Through the 1970s and early 1980s, Polo gave a number of undergraduate and graduate courses on a variety of topics. Many of these courses would become integrated into his larger philosophical project and would serve as the basis for publications in later years. It is also during these years, both in Latin America and at Navarre, that students began transcribing notes based on Polo's lectures and then passed them from one to another.

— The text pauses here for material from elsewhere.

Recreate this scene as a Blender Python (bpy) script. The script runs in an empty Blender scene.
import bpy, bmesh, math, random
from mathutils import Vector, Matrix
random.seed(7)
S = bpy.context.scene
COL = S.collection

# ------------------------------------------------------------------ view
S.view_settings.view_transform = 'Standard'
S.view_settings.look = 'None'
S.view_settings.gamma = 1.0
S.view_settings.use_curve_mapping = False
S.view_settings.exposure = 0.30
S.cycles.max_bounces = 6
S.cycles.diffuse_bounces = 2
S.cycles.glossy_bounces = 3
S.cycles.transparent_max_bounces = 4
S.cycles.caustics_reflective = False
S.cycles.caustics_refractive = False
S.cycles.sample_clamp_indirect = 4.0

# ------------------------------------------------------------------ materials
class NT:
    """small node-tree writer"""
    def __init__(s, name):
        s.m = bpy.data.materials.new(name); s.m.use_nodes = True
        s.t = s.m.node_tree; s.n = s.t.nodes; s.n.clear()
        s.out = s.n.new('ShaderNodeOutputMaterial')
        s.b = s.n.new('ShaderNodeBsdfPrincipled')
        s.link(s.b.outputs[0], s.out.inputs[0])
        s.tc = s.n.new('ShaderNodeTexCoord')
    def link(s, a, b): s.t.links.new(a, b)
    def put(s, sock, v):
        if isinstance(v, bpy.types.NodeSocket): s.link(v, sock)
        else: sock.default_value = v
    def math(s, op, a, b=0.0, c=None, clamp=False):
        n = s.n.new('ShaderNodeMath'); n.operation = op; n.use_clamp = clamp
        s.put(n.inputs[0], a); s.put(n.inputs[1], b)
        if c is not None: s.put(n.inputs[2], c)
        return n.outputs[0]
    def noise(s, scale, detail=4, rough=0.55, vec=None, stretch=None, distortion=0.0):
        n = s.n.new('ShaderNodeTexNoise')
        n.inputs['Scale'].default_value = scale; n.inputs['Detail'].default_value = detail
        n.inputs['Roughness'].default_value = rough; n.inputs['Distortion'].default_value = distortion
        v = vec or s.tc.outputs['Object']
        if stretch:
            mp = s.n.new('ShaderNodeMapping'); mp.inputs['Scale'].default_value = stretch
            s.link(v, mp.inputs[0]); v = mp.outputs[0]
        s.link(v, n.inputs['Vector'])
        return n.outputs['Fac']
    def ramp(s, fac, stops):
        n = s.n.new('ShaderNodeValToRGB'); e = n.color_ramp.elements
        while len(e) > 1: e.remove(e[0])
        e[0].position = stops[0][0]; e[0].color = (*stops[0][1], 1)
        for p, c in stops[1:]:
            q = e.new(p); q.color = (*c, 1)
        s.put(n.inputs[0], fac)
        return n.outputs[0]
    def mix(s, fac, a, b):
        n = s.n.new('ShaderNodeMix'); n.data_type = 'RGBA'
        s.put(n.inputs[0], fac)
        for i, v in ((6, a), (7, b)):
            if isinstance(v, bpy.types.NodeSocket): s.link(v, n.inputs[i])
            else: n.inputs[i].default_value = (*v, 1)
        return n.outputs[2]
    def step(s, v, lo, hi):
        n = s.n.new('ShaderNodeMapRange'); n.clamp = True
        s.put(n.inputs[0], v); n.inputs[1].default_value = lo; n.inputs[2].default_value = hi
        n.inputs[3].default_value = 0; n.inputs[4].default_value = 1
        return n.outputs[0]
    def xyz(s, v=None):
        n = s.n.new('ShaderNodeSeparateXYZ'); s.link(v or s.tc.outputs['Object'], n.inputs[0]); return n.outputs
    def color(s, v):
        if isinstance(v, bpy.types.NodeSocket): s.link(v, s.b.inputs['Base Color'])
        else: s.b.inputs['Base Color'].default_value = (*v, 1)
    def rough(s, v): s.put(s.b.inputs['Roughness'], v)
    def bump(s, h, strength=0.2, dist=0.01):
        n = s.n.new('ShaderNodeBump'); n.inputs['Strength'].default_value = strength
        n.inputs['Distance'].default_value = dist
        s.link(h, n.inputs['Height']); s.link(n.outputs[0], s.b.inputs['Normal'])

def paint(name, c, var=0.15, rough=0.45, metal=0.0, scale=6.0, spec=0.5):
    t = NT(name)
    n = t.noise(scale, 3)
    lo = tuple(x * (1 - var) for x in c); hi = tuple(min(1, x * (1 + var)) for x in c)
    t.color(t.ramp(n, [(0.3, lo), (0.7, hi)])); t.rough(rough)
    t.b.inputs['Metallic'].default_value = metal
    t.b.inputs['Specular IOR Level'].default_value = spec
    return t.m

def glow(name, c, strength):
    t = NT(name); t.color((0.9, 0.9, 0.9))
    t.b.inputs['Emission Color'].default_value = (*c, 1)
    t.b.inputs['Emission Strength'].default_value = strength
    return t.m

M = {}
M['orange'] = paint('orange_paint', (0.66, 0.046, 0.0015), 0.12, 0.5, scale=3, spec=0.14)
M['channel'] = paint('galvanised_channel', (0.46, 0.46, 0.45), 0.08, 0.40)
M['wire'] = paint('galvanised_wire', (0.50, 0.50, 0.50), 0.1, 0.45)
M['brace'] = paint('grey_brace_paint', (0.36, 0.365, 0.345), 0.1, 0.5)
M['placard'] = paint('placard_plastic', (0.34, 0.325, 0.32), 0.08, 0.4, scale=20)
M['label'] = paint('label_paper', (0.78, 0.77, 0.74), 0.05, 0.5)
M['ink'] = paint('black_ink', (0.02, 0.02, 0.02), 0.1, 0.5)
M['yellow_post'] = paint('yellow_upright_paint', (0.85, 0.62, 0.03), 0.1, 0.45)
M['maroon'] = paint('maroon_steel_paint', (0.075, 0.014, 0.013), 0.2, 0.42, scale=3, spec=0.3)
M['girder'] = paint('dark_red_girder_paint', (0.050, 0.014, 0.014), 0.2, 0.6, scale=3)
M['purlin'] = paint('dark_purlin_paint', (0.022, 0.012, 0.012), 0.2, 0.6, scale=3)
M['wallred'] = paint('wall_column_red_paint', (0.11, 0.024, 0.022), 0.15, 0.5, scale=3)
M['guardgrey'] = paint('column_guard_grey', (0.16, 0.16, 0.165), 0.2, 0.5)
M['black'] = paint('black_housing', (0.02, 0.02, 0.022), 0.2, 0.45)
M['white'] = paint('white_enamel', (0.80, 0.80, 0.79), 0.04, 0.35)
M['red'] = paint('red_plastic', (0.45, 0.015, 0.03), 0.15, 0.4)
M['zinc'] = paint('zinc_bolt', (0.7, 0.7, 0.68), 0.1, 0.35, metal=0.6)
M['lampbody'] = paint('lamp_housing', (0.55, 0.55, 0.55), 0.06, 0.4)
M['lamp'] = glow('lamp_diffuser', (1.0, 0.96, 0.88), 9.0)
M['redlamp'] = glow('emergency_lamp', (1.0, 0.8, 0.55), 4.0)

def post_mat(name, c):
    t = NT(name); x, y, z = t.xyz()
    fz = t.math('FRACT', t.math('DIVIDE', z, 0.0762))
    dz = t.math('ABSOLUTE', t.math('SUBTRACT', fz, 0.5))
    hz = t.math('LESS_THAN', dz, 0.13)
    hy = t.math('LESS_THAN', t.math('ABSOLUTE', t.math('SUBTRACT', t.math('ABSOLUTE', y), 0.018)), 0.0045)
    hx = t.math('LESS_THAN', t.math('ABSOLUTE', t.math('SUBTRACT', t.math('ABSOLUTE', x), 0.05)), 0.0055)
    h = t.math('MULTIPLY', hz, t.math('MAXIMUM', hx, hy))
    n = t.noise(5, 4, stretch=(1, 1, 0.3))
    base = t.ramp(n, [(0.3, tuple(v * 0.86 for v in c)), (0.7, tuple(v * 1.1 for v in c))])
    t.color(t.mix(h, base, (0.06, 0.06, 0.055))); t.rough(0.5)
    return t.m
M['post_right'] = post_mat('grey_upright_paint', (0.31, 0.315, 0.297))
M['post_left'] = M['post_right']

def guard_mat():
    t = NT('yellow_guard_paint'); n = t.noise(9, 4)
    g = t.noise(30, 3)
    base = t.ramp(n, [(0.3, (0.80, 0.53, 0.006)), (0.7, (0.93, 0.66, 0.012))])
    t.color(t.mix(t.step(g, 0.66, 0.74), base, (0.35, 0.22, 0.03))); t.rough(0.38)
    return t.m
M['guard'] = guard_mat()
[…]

At times, these notes would be reviewed and corrected by Polo himself, and would become an important instrument for the development of his own thought and as eventual basis for publications in later years.

Examples of class notes preserved from this period give a further insight into Polo's philosophical activity during these years: investigations on Aristotelian philosophy of nature; Aristotelian philosophical psychology; several courses on the theory of knowledge (engaging especially with Kant, Hegel, Nietzsche); the rational knowledge of God; general psychology; habitual knowledge of the first principles; social justice; natural law; political philosophy; courses on liberation theology; bioethics; philosophy of education; philosophy of science (space and time); ethics; action theory; business sciences; sociology; organizational theory; philosophy of work and technology; philosophy of communication; philosophy of information sciences; philosophy of culture; philosophy of art; esthetics; philosophy of education; and philosophy of history. In addition to this, Polo also taught courses focused on specific currents and periods of the history of philosophy such as nominalism, idealism, contemporary philosophy, and Thomism, as well as specific philosophers including Scotus, Eckhart, Leibniz, Hegel, Kierkegaard, Nietzcshe and Heidegger.